What are you talking about?
Posted Oct 31, 2011 16:39 UTC (Mon) by
khim (subscriber, #9252)
In reply to:
Who will pay for it? by epa
Parent article:
The embedded long-term support initiative
Relying on updates to fix security holes does not work!
On the contrary: it works very well indeed. The companies who use this approach survive and thrive. The companies who lost the wind and tried to fix all the bugs before shipment are history.
You mention mobile phones, Blu-ray players and so on.
Yup.
Those are all parts of the software industry.
Not even close. First mobile network started operating back in 1979, it was analogue and had nothing to do with software. First LD player was on sale year before that - and Bly-ray is it's direct descendant (from end-user POV).
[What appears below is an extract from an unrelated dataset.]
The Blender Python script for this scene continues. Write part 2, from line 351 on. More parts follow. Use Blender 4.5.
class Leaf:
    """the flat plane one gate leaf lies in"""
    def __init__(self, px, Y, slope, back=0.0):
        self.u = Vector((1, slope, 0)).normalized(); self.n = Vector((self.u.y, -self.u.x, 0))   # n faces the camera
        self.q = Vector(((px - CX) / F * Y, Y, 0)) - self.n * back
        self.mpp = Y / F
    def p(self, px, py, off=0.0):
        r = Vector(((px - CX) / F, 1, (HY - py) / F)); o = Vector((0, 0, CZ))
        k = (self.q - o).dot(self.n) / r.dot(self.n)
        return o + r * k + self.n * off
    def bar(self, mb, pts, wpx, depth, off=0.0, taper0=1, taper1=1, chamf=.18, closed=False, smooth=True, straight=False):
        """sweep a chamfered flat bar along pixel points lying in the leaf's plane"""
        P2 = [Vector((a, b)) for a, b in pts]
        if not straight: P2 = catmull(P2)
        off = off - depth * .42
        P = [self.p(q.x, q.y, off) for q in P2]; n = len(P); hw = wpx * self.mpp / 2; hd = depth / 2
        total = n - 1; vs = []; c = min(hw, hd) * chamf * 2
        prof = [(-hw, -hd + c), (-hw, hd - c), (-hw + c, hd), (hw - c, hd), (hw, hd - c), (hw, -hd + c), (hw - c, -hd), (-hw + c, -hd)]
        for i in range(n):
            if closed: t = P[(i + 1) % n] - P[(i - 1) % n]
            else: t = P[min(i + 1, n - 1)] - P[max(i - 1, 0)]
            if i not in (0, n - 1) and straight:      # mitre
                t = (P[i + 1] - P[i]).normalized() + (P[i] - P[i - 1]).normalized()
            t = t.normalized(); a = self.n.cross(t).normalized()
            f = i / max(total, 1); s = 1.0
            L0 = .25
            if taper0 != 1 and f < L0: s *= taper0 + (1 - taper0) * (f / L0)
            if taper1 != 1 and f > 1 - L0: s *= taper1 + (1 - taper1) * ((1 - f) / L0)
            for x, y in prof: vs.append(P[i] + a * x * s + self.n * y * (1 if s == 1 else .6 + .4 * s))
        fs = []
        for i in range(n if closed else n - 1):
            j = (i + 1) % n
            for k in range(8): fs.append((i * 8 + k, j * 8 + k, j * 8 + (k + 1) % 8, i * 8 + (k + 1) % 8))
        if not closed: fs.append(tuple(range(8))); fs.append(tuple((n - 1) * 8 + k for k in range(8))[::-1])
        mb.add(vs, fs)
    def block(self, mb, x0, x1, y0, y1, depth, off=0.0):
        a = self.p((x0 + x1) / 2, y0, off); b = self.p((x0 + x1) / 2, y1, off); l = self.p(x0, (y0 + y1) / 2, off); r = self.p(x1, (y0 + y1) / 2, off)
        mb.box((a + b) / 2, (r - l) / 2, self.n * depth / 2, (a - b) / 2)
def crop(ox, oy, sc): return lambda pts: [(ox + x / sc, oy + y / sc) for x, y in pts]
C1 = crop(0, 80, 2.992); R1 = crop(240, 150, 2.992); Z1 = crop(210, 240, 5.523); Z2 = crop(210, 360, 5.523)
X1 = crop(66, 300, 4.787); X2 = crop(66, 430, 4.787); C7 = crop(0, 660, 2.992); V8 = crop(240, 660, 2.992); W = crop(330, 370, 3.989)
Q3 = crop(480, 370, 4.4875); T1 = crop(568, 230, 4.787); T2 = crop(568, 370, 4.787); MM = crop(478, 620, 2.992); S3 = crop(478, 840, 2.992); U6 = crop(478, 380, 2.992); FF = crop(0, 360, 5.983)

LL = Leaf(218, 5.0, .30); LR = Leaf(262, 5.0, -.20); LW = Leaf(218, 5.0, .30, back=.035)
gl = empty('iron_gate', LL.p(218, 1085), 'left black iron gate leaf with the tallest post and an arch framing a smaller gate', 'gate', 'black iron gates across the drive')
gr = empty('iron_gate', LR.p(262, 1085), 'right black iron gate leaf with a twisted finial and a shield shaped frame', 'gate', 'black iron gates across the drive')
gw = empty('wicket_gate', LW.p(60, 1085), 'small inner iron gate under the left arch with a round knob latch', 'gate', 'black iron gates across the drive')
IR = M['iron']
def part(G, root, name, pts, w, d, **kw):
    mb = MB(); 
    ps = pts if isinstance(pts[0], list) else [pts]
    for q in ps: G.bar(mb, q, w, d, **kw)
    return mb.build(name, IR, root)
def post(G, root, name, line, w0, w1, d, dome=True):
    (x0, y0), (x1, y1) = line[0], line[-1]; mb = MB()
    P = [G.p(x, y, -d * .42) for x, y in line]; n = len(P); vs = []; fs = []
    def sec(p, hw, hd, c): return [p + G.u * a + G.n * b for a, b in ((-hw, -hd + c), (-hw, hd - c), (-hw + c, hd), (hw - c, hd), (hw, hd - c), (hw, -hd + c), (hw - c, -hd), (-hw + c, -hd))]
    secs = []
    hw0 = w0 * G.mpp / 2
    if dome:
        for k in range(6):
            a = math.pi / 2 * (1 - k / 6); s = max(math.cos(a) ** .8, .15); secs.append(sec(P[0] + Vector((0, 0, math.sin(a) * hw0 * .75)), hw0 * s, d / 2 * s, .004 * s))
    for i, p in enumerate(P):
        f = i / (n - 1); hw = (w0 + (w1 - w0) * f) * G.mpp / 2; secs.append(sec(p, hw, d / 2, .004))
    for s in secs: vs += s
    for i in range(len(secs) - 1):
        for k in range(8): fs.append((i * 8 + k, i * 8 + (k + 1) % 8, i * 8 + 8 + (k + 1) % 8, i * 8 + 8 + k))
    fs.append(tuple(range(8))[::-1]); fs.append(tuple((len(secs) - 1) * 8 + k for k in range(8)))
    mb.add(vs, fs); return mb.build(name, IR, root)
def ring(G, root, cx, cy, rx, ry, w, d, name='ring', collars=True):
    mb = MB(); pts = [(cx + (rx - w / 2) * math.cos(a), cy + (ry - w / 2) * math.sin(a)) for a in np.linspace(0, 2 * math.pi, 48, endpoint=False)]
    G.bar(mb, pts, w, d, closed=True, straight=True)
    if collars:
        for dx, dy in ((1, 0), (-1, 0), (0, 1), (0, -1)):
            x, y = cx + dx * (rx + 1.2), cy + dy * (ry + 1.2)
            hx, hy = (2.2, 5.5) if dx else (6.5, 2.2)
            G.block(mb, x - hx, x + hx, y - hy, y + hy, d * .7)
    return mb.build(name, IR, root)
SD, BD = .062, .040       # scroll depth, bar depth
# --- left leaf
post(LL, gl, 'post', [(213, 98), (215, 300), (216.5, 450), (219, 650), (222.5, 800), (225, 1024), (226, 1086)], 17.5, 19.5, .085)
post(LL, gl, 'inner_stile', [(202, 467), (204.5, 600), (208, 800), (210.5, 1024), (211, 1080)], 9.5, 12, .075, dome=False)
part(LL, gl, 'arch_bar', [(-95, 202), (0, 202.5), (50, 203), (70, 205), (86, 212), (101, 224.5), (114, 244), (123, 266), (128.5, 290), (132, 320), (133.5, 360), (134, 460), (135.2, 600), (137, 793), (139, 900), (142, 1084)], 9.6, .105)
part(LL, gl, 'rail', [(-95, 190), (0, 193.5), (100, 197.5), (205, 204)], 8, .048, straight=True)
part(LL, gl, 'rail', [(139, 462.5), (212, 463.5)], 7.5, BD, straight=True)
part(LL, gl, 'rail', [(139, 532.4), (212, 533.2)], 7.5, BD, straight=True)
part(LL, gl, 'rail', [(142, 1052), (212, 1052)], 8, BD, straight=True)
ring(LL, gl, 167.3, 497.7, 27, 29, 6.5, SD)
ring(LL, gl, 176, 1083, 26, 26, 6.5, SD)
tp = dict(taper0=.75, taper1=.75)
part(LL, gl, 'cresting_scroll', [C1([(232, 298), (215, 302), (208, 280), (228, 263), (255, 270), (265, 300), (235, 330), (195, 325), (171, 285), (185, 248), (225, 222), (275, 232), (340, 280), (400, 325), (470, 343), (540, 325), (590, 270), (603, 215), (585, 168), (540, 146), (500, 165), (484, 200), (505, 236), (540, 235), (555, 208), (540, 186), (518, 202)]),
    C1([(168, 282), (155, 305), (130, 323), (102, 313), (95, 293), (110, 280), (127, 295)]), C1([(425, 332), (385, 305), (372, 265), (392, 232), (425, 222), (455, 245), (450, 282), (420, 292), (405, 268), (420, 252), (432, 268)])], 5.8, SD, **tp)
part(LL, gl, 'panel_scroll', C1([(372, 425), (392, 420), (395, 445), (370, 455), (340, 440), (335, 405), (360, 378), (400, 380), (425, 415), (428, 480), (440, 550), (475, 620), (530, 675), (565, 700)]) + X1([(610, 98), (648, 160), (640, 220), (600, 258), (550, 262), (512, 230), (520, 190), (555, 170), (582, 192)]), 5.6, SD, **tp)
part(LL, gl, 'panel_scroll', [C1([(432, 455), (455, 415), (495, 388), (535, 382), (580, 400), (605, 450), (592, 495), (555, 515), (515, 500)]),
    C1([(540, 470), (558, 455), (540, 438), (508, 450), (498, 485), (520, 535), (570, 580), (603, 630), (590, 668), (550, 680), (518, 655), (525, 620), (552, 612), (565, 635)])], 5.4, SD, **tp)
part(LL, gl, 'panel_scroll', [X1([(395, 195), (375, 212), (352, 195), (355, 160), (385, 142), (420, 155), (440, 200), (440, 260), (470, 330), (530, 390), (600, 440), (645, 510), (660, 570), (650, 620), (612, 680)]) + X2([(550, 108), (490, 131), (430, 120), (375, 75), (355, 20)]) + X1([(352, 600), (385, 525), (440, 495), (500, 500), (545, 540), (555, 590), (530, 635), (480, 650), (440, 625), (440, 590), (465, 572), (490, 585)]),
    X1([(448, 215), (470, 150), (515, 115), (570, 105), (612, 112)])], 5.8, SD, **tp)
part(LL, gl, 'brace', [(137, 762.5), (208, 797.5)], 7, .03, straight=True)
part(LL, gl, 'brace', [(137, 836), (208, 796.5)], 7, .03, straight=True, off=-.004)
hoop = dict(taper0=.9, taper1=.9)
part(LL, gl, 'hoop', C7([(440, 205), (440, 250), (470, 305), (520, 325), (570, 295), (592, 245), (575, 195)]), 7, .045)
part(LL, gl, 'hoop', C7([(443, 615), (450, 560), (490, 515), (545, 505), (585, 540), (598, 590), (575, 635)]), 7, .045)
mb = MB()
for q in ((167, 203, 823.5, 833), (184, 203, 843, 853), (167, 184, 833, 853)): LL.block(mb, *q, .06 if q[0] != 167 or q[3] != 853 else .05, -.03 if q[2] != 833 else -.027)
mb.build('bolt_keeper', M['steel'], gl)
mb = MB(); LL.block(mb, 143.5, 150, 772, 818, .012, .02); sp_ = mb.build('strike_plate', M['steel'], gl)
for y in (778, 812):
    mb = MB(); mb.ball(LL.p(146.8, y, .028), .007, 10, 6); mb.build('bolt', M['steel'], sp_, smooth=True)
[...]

And first TVs were created even earlier: it was introduced back in 1928 and most definitely had nothing to do with software.
Only in the software industry do we try to get away with such practices.
Again: not true at all. Lots of industries use this approach too: mobile phones, credit cards, etc. Initially they had pathetic security but since they were convenient they were used anyway. Later, when frauds become a problem additional layers of security were added. The same happened with printed banknotes few centuries before. You can go back few thousands years (when first stamps and other similar tools were invented) - and see the very same picture. Again: special inks, papers and procedure and so on followed, not preceded.
In fact where information is exchanged "rely on updates to fix security holes" is typical approach, not an exception. The only thing software introduced is "fast" updates. When you introduce new, more protected, banknote you must to this in slow, very spread-out manner. But when new software is created to patch vulnerability... you can push it in hurry.
So no, I don't believe in "fix all the bugs before shipment" approach. It failed us for thousands of years - why do you think it can be fixed now?